* [RECORDED INFORMATION]
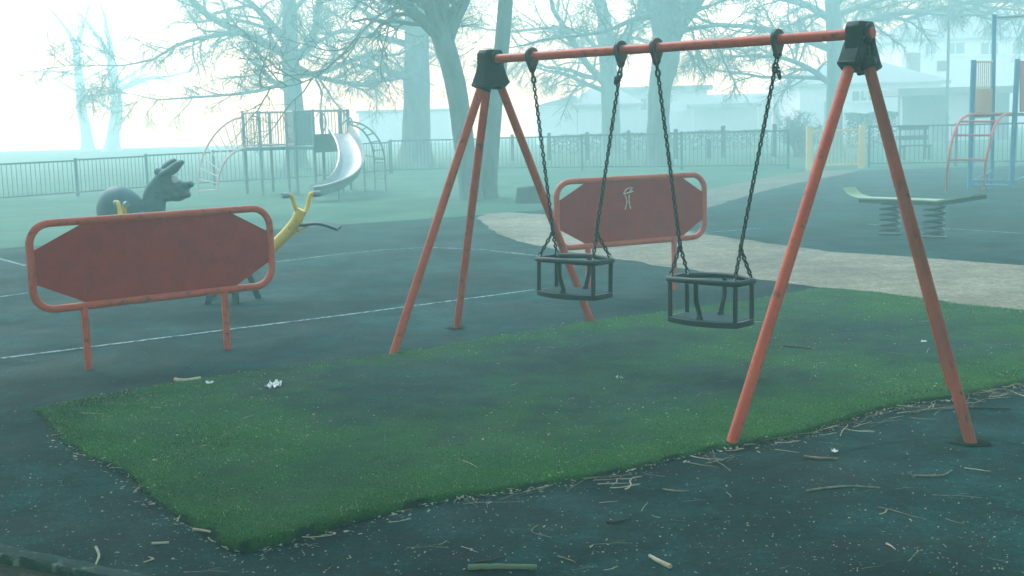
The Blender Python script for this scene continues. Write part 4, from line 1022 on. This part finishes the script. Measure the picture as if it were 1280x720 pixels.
crumple(1154, 433, .04, 'white paper scrap on the mat behind the near right leg', 7, z=.03, name='paper_scrap')
crumple(1043, 567, .035, 'tiny white scrap by a stick near the near right leg', 8, z=.01, name='paper_scrap')
# many small twigs: a few shapes copied
protos = []
rt_ = random.Random(77)
for k in range(7):
    L_ = rt_.uniform(.08,.30); q = wander((0,0,.004), (1,0,0), L_, 7, .18, 0, rt_); q = [Vector((p.x-L_/2, p.y, .004+abs(p.z-.004)*.25)) for p in q]
    b = MB().tube(q, [.0024*(1-.5*i/7) for i in range(8)], 6)
    if k % 2: p, td = at_(q, .5); b.tube([p, p+Vector((.03,.025,.004)), p+Vector((.06,.03,.006))], [.002,.0015,.001], 5)
    protos.append(b.build('twig', ('dead_twig','pale_twig','dark_twig')[k % 3], loc=(0,0,0)))
used = set()
def put(x, y, z, rz, s, label, grp):
    k = rt_.randrange(7); o = protos[k]
    if k in used: o = o.copy(); COL.objects.link(o)
    used.add(k)
    o.location = (x, y, z); o.rotation_euler = (rt_.uniform(-.08,.08), rt_.uniform(-.1,.1), rz); o.scale = (s, s, s); tag(o, label, 'twig', grp)
for i in range(230):       # along the front edge of the mat
    t = rt_.betavariate(2.2,1.1); p = fr[min(NS, int(NS*(.28+.66*t)))]
    put(p.x+rt_.gauss(0,.06), p.y-rt_.random()**2*.3+.05, .012, rt_.gauss(.2,.9), rt_.uniform(.5,1.3), 'small dry twig among the debris along the front edge of the mat', 'dry twigs along the mat edge')
for i in range(50):        # on the dark ground in front
    g = G(rt_.uniform(380,1290), rt_.uniform(575,715)); 
    put(g.x, g.y, .008, rt_.uniform(-1.5,1.5), rt_.uniform(.25,.95), 'small loose twig scattered on the dark ground in front of the mat', 'loose twigs on the dark ground')
for i in range(36):        # on the mat
    i_ = rt_.randrange(30, NS-20); p = fr[i_].lerp(bk[i_], rt_.uniform(.05,.8)); put(p.x, p.y, .036, rt_.uniform(-1.5,1.5), rt_.uniform(.3,.9), 'small loose twig lying on the mossy mat', 'loose twigs on the mat')
for i in range(16):        # left corner
    i_ = int(NS*(.03+.25*rt_.random())); p = fr[i_]; put(p.x+rt_.gauss(0,.03), p.y+rt_.gauss(0,.03), .02, rt_.uniform(-2,2), rt_.uniform(.4,1), 'small dry twig caught along the left edge of the mat', 'dry twigs along the left mat edge')
for k in range(7):
    if k not in used: bpy.data.objects.remove(protos[k])
# leaf flakes and crumbs: uncountable
def flakes(name, n, fn, label, m, smin, smax, seed):
    r_ = random.Random(seed); b = MB()
    for _ in range(n):
        x, y, z = fn(r_); s_ = r_.uniform(smin, smax); a_ = r_.uniform(0, 6.283); e = Vector((math.cos(a_), math.sin(a_), r_.gauss(0,.25)))*s_; f_ = Vector((-math.sin(a_), math.cos(a_), r_.gauss(0,.35)))*s_*r_.uniform(.3,.7); c_ = Vector((x, y, z+s_*.25))
        b.add([c_-e, c_+f_, c_+e, c_-f_], [(0,1,2,3)])
    tag(b.build(name, m, smooth=False), label, 'debris', kind='stuff')
def f_mat(r_): i_ = r_.randrange(5, NS); p = fr[i_].lerp(bk[i_], r_.random()**1.3); return p.x, p.y, .033
def f_gr(r_): g = G(r_.uniform(-20,1300), 440+280*r_.random()**.6); return g.x, g.y, .006
def f_edge(r_): i_ = min(NS, int(NS*(.05+.9*r_.random()**.7))); p = fr[i_]; return p.x+r_.gauss(0,.05), p.y-abs(r_.gauss(0,.07))+.05, .012
def f_back(r_): i_ = int(NS*r_.uniform(.05,.7)); p = bk[i_]; return p.x+r_.gauss(0,.05), p.y+r_.gauss(0,.04), .012
flakes('leaf_litter', 3200, f_mat, 'pale dry leaf crumbs on the mat', 'leaf_flake', .002, .010, 1)
flakes('leaf_litter', 2600, f_gr, 'pale dry leaf crumbs on the dark ground', 'leaf_flake', .0015, .0075, 2)
flakes('edge_litter', 1500, f_edge, 'dead leaf and bark crumbs along the front edge of the mat', 'leaf_flake', .003, .014, 3)
flakes('edge_litter', 700, f_back, 'crumbs along the back edge of the mat', 'leaf_flake', .003, .012, 4)

# ------------------------------------------------------------------ light, sky, fog
SUN_EL, SUN_AZ = R(50), R(-38)         # azimuth from +Y, negative = left
w = bpy.data.worlds.new('World'); sc.world = w; w.use_nodes = True
N = w.node_tree.nodes; L = w.node_tree.links; bg = N['Background']
sky = N.new('ShaderNodeTexSky'); sky.sky_type = 'NISHITA'; sky.sun_disc = False; sky.sun_elevation = SUN_EL; sky.sun_rotation = SUN_AZ
sky.air_density = 2.0; sky.dust_density = 1.0; sky.ozone_density = 1.0
tn = N.new('ShaderNodeMix'); tn.data_type = 'RGBA'; tn.blend_type = 'MULTIPLY'; tn.inputs[0].default_value = 1; tn.inputs[7].default_value = (.78,1,.97,1)
L.new(sky.outputs['Color'], tn.inputs[6]); L.new(tn.outputs[2], bg.inputs['Color'])
bg.inputs['Strength'].default_value = .15
sd = bpy.data.lights.new('sun', 'SUN'); sd.energy = .7; sd.angle = R(25); sd.color = (.95,1,.97)
so = bpy.data.objects.new('sun', sd); COL.objects.link(so)
dirv = Vector((math.sin(SUN_AZ)*math.cos(SUN_EL), math.cos(SUN_AZ)*math.cos(SUN_EL), math.sin(SUN_EL)))
so.rotation_euler = dirv.to_track_quat('Z', 'Y').to_euler()
fm = bpy.data.materials.new('fog'); fm.use_nodes = True; N = fm.node_tree.nodes; N.clear()
om = N.new('ShaderNodeOutputMaterial'); pv = N.new('ShaderNodeVolumePrincipled')
pv.inputs['Color'].default_value = (.60,1.0,.95,1); pv.inputs['Density'].default_value = .0155; pv.inputs['Anisotropy'].default_value = .3
pv.inputs['Absorption Color'].default_value = (1,1,1,1)
pv.inputs['Density Attribute'].default_value = ''; pv.inputs['Temperature Attribute'].default_value = ''
fm.node_tree.links.new(pv.outputs[0], om.inputs['Volume'])
zmax = max((o.matrix_world @ Vector(c)).z for o in COL.objects if o.type == 'MESH' for c in o.bound_box)
MT['fog'] = fm
hz = MB().box((0, (gs-17)/2, (12.5-1)/2), AX, (gs+2, (gs+19)/2, (12.5+1)/2)).build('haze', 'fog', smooth=False); hz['kind'] = 'stuff'
hz['label'] = 'thick pale fog filling the whole park'; hz['category'] = 'fog'
print('ZMAX', zmax)
sc.view_settings.view_transform = 'Standard'; sc.view_settings.look = 'None'; sc.view_settings.exposure = 1.62; sc.view_settings.gamma = 1
cy = sc.cycles
cy.volume_bounces = 6; cy.max_bounces = 8; cy.use_denoising = True; cy.sample_clamp_indirect = 5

* [WRITTEN EXERCISE]
All of the material above is to be copied exactly, except for its images.

* [ANSWER TO THE TASK]
The Blender Python script for this scene continues. Write part 4, from line 1022 on. This part finishes the script. Measure the picture as if it were 1280x720 pixels.
crumple(1154, 433, .04, 'white paper scrap on the mat behind the near right leg', 7, z=.03, name='paper_scrap')
crumple(1043, 567, .035, 'tiny white scrap by a stick near the near right leg', 8, z=.01, name='paper_scrap')
# many small twigs: a few shapes copied
protos = []
rt_ = random.Random(77)
for k in range(7):
    L_ = rt_.uniform(.08,.30); q = wander((0,0,.004), (1,0,0), L_, 7, .18, 0, rt_); q = [Vector((p.x-L_/2, p.y, .004+abs(p.z-.004)*.25)) for p in q]
    b = MB().tube(q, [.0024*(1-.5*i/7) for i in range(8)], 6)
    if k % 2: p, td = at_(q, .5); b.tube([p, p+Vector((.03,.025,.004)), p+Vector((.06,.03,.006))], [.002,.0015,.001], 5)
    protos.append(b.build('twig', ('dead_twig','pale_twig','dark_twig')[k % 3], loc=(0,0,0)))
used = set()
def put(x, y, z, rz, s, label, grp):
    k = rt_.randrange(7); o = protos[k]
    if k in used: o = o.copy(); COL.objects.link(o)
    used.add(k)
    o.location = (x, y, z); o.rotation_euler = (rt_.uniform(-.08,.08), rt_.uniform(-.1,.1), rz); o.scale = (s, s, s); tag(o, label, 'twig', grp)
for i in range(230):       # along the front edge of the mat
    t = rt_.betavariate(2.2,1.1); p = fr[min(NS, int(NS*(.28+.66*t)))]
    put(p.x+rt_.gauss(0,.06), p.y-rt_.random()**2*.3+.05, .012, rt_.gauss(.2,.9), rt_.uniform(.5,1.3), 'small dry twig among the debris along the front edge of the mat', 'dry twigs along the mat edge')
for i in range(50):        # on the dark ground in front
    g = G(rt_.uniform(380,1290), rt_.uniform(575,715)); 
    put(g.x, g.y, .008, rt_.uniform(-1.5,1.5), rt_.uniform(.25,.95), 'small loose twig scattered on the dark ground in front of the mat', 'loose twigs on the dark ground')
for i in range(36):        # on the mat
    i_ = rt_.randrange(30, NS-20); p = fr[i_].lerp(bk[i_], rt_.uniform(.05,.8)); put(p.x, p.y, .036, rt_.uniform(-1.5,1.5), rt_.uniform(.3,.9), 'small loose twig lying on the mossy mat', 'loose twigs on the mat')
for i in range(16):        # left corner
    i_ = int(NS*(.03+.25*rt_.random())); p = fr[i_]; put(p.x+rt_.gauss(0,.03), p.y+rt_.gauss(0,.03), .02, rt_.uniform(-2,2), rt_.uniform(.4,1), 'small dry twig caught along the left edge of the mat', 'dry twigs along the left mat edge')
for k in range(7):
    if k not in used: bpy.data.objects.remove(protos[k])
# leaf flakes and crumbs: uncountable
def flakes(name, n, fn, label, m, smin, smax, seed):
    r_ = random.Random(seed); b = MB()
    for _ in range(n):
        x, y, z = fn(r_); s_ = r_.uniform(smin, smax); a_ = r_.uniform(0, 6.283); e = Vector((math.cos(a_), math.sin(a_), r_.gauss(0,.25)))*s_; f_ = Vector((-math.sin(a_), math.cos(a_), r_.gauss(0,.35)))*s_*r_.uniform(.3,.7); c_ = Vector((x, y, z+s_*.25))
        b.add([c_-e, c_+f_, c_+e, c_-f_], [(0,1,2,3)])
    tag(b.build(name, m, smooth=False), label, 'debris', kind='stuff')
def f_mat(r_): i_ = r_.randrange(5, NS); p = fr[i_].lerp(bk[i_], r_.random()**1.3); return p.x, p.y, .033
def f_gr(r_): g = G(r_.uniform(-20,1300), 440+280*r_.random()**.6); return g.x, g.y, .006
def f_edge(r_): i_ = min(NS, int(NS*(.05+.9*r_.random()**.7))); p = fr[i_]; return p.x+r_.gauss(0,.05), p.y-abs(r_.gauss(0,.07))+.05, .012
def f_back(r_): i_ = int(NS*r_.uniform(.05,.7)); p = bk[i_]; return p.x+r_.gauss(0,.05), p.y+r_.gauss(0,.04), .012
flakes('leaf_litter', 3200, f_mat, 'pale dry leaf crumbs on the mat', 'leaf_flake', .002, .010, 1)
flakes('leaf_litter', 2600, f_gr, 'pale dry leaf crumbs on the dark ground', 'leaf_flake', .0015, .0075, 2)
flakes('edge_litter', 1500, f_edge, 'dead leaf and bark crumbs along the front edge of the mat', 'leaf_flake', .003, .014, 3)
flakes('edge_litter', 700, f_back, 'crumbs along the back edge of the mat', 'leaf_flake', .003, .012, 4)

# ------------------------------------------------------------------ light, sky, fog
SUN_EL, SUN_AZ = R(50), R(-38)         # azimuth from +Y, negative = left
w = bpy.data.worlds.new('World'); sc.world = w; w.use_nodes = True
N = w.node_tree.nodes; L = w.node_tree.links; bg = N['Background']
sky = N.new('ShaderNodeTexSky'); sky.sky_type = 'NISHITA'; sky.sun_disc = False; sky.sun_elevation = SUN_EL; sky.sun_rotation = SUN_AZ
sky.air_density = 2.0; sky.dust_density = 1.0; sky.ozone_density = 1.0
tn = N.new('ShaderNodeMix'); tn.data_type = 'RGBA'; tn.blend_type = 'MULTIPLY'; tn.inputs[0].default_value = 1; tn.inputs[7].default_value = (.78,1,.97,1)
L.new(sky.outputs['Color'], tn.inputs[6]); L.new(tn.outputs[2], bg.inputs['Color'])
bg.inputs['Strength'].default_value = .15
sd = bpy.data.lights.new('sun', 'SUN'); sd.energy = .7; sd.angle = R(25); sd.color = (.95,1,.97)
so = bpy.data.objects.new('sun', sd); COL.objects.link(so)
dirv = Vector((math.sin(SUN_AZ)*math.cos(SUN_EL), math.cos(SUN_AZ)*math.cos(SUN_EL), math.sin(SUN_EL)))
so.rotation_euler = dirv.to_track_quat('Z', 'Y').to_euler()
fm = bpy.data.materials.new('fog'); fm.use_nodes = True; N = fm.node_tree.nodes; N.clear()
om = N.new('ShaderNodeOutputMaterial'); pv = N.new('ShaderNodeVolumePrincipled')
pv.inputs['Color'].default_value = (.60,1.0,.95,1); pv.inputs['Density'].default_value = .0155; pv.inputs['Anisotropy'].default_value = .3
pv.inputs['Absorption Color'].default_value = (1,1,1,1)
pv.inputs['Density Attribute'].default_value = ''; pv.inputs['Temperature Attribute'].default_value = ''
fm.node_tree.links.new(pv.outputs[0], om.inputs['Volume'])
zmax = max((o.matrix_world @ Vector(c)).z for o in COL.objects if o.type == 'MESH' for c in o.bound_box)
MT['fog'] = fm
hz = MB().box((0, (gs-17)/2, (12.5-1)/2), AX, (gs+2, (gs+19)/2, (12.5+1)/2)).build('haze', 'fog', smooth=False); hz['kind'] = 'stuff'
hz['label'] = 'thick pale fog filling the whole park'; hz['category'] = 'fog'
print('ZMAX', zmax)
sc.view_settings.view_transform = 'Standard'; sc.view_settings.look = 'None'; sc.view_settings.exposure = 1.62; sc.view_settings.gamma = 1
cy = sc.cycles
cy.volume_bounces = 6; cy.max_bounces = 8; cy.use_denoising = True; cy.sample_clamp_indirect = 5